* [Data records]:

»»

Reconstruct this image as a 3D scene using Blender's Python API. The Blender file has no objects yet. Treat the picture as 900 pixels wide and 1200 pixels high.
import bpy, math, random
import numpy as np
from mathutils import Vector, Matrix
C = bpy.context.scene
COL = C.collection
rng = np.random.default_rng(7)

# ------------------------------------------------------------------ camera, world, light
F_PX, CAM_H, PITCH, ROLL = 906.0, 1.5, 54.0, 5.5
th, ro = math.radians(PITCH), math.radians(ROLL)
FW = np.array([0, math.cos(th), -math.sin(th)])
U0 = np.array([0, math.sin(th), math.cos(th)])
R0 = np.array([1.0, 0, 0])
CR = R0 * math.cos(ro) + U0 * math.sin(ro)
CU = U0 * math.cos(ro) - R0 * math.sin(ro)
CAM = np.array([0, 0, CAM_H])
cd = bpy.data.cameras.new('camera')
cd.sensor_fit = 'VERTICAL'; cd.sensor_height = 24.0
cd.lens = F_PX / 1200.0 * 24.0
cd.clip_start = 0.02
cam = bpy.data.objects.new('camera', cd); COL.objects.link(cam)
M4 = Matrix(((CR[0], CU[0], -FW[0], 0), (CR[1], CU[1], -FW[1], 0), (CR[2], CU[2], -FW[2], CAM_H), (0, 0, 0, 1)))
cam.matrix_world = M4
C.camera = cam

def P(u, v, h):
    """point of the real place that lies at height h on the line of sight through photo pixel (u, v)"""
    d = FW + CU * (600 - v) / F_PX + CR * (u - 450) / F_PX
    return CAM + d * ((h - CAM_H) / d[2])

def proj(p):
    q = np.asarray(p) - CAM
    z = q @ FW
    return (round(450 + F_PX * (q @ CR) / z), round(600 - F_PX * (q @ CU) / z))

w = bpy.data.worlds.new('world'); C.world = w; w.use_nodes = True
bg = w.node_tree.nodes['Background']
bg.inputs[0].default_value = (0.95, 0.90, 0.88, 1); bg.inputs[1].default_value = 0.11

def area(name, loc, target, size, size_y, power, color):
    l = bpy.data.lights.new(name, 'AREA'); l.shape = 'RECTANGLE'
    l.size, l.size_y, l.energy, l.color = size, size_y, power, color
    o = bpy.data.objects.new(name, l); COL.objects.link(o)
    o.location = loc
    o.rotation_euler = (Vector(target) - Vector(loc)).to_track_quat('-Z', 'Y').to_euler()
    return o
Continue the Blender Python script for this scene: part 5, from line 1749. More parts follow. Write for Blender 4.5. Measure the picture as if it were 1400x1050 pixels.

««

* [Exercise]:
Everything from the first line of the data through the line containing "bg.inputs[0].default_value = (0.95, 0.90, 0.88, 1);" should be echoed exactly. Add nothing.

* [Full answer]:
Reconstruct this image as a 3D scene using Blender's Python API. The Blender file has no objects yet. Treat the picture as 900 pixels wide and 1200 pixels high.
import bpy, math, random
import numpy as np
from mathutils import Vector, Matrix
C = bpy.context.scene
COL = C.collection
rng = np.random.default_rng(7)

# ------------------------------------------------------------------ camera, world, light
F_PX, CAM_H, PITCH, ROLL = 906.0, 1.5, 54.0, 5.5
th, ro = math.radians(PITCH), math.radians(ROLL)
FW = np.array([0, math.cos(th), -math.sin(th)])
U0 = np.array([0, math.sin(th), math.cos(th)])
R0 = np.array([1.0, 0, 0])
CR = R0 * math.cos(ro) + U0 * math.sin(ro)
CU = U0 * math.cos(ro) - R0 * math.sin(ro)
CAM = np.array([0, 0, CAM_H])
cd = bpy.data.cameras.new('camera')
cd.sensor_fit = 'VERTICAL'; cd.sensor_height = 24.0
cd.lens = F_PX / 1200.0 * 24.0
cd.clip_start = 0.02
cam = bpy.data.objects.new('camera', cd); COL.objects.link(cam)
M4 = Matrix(((CR[0], CU[0], -FW[0], 0), (CR[1], CU[1], -FW[1], 0), (CR[2], CU[2], -FW[2], CAM_H), (0, 0, 0, 1)))
cam.matrix_world = M4
C.camera = cam

def P(u, v, h):
    """point of the real place that lies at height h on the line of sight through photo pixel (u, v)"""
    d = FW + CU * (600 - v) / F_PX + CR * (u - 450) / F_PX
    return CAM + d * ((h - CAM_H) / d[2])

def proj(p):
    q = np.asarray(p) - CAM
    z = q @ FW
    return (round(450 + F_PX * (q @ CR) / z), round(600 - F_PX * (q @ CU) / z))

w = bpy.data.worlds.new('world'); C.world = w; w.use_nodes = True
bg = w.node_tree.nodes['Background']
bg.inputs[0].default_value = (0.95, 0.90, 0.88, 1); bg.inputs[1].default_value = 0.11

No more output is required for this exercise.